# WHAT TO PRODUCE
Repeat, exactly and only, the lines from the beginning of the data through the line with "col = scene.collection". Pictures are left out.

# DATA
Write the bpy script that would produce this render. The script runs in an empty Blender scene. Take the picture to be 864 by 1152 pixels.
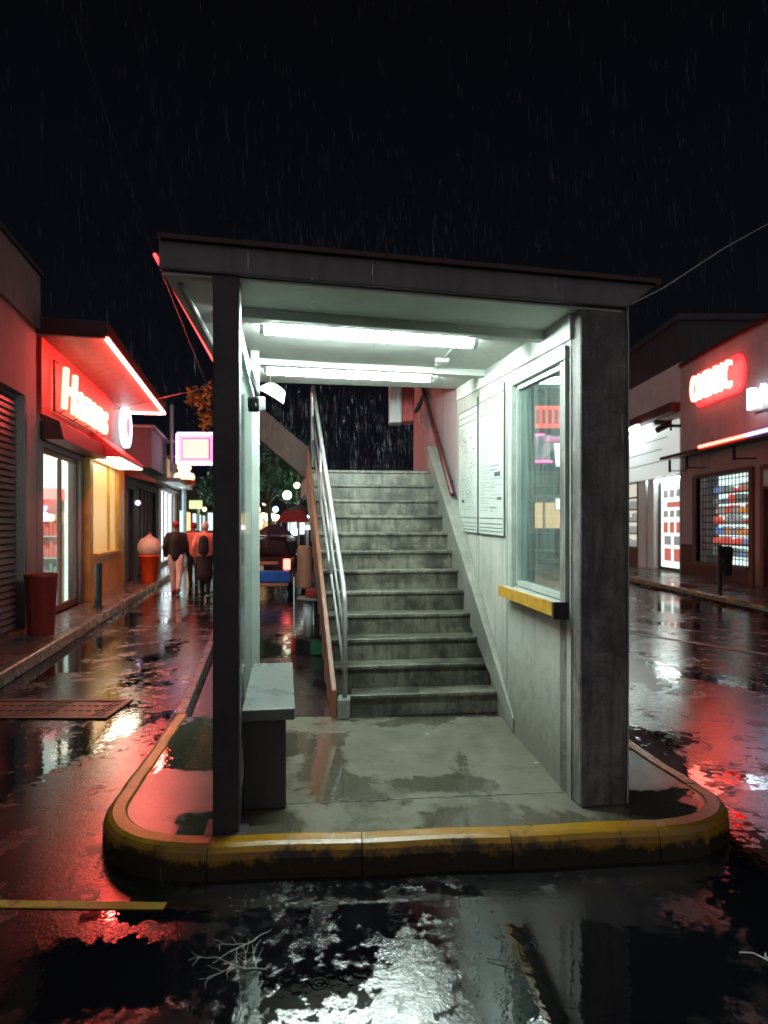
import bpy, bmesh, math, random
from mathutils import Vector, Matrix
random.seed(11)
R = math.radians
scene = bpy.context.scene
col = scene.collection

# ------------------------------------------------------------------ materials
def new_mat(name):
    m = bpy.data.materials.new(name); m.use_nodes = True
    nt = m.node_tree; nt.nodes.clear()
    out = nt.nodes.new('ShaderNodeOutputMaterial')
    return m, nt, out
def N(nt, t, **kw):
    n = nt.nodes.new(t)
    for k, v in kw.items():
        if k.startswith('i_'): n.inputs[k[2:].replace('_', ' ')].default_value = v
        else: setattr(n, k, v)
    return n
def L(nt, a, b): nt.links.new(a, b)
def coords(nt, scale=(1, 1, 1)):
    tc = N(nt, 'ShaderNodeTexCoord'); mp = N(nt, 'ShaderNodeMapping')
    mp.inputs['Scale'].default_value = scale
    L(nt, tc.outputs['Object'], mp.inputs['Vector'])
    return mp.outputs['Vector']
def noise(nt, vec, scale, detail=4, rough=.55, dist=0):
    n = N(nt, 'ShaderNodeTexNoise'); n.inputs['Scale'].default_value = scale
    n.inputs['Detail'].default_value = detail; n.inputs['Roughness'].default_value = rough
    n.inputs['Distortion'].default_value = dist
    L(nt, vec, n.inputs['Vector']); return n.outputs['Fac']
def ramp(nt, fac, stops):
    r = N(nt, 'ShaderNodeValToRGB'); e = r.color_ramp.elements
    while len(e) < len(stops): e.new(.5)
    for s, (p, c) in zip(e, stops):
        s.position = p; s.color = (c, c, c, 1) if not isinstance(c, tuple) else (*c, 1)
    L(nt, fac, r.inputs['Fac']); return r.outputs['Color']
def mixc(nt, fac, a, b, mode='MIX'):
    m = N(nt, 'ShaderNodeMix', data_type='RGBA', blend_type=mode)
    for s, v in ((m.inputs[0], fac), (m.inputs[6], a), (m.inputs[7], b)):
        if isinstance(v, (int, float)): s.default_value = v
        elif isinstance(v, tuple): s.default_value = (*v, 1)
        else: L(nt, v, s)
    return m.outputs[2]
def math_(nt, op, a, b=0.0):
    m = N(nt, 'ShaderNodeMath', operation=op)
    for s, v in ((m.inputs[0], a), (m.inputs[1], b)):
        if isinstance(v, (int, float)): s.default_value = v
        else: L(nt, v, s)
    return m.outputs[0]
def bump(nt, h, strength, dist=.01, prev=None):
    b = N(nt, 'ShaderNodeBump'); b.inputs['Distance'].default_value = dist
    if isinstance(strength, (int, float)): b.inputs['Strength'].default_value = strength
    else: L(nt, strength, b.inputs['Strength'])
    L(nt, h, b.inputs['Height'])
    if prev: L(nt, prev, b.inputs['Normal'])
    return b.outputs['Normal']
def principled(nt, out):
    p = N(nt, 'ShaderNodeBsdfPrincipled'); L(nt, p.outputs[0], out.inputs[0]); return p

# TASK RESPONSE
Write the bpy script that would produce this render. The script runs in an empty Blender scene. Take the picture to be 864 by 1152 pixels.
import bpy, bmesh, math, random
from mathutils import Vector, Matrix
random.seed(11)
R = math.radians
scene = bpy.context.scene
col = scene.collection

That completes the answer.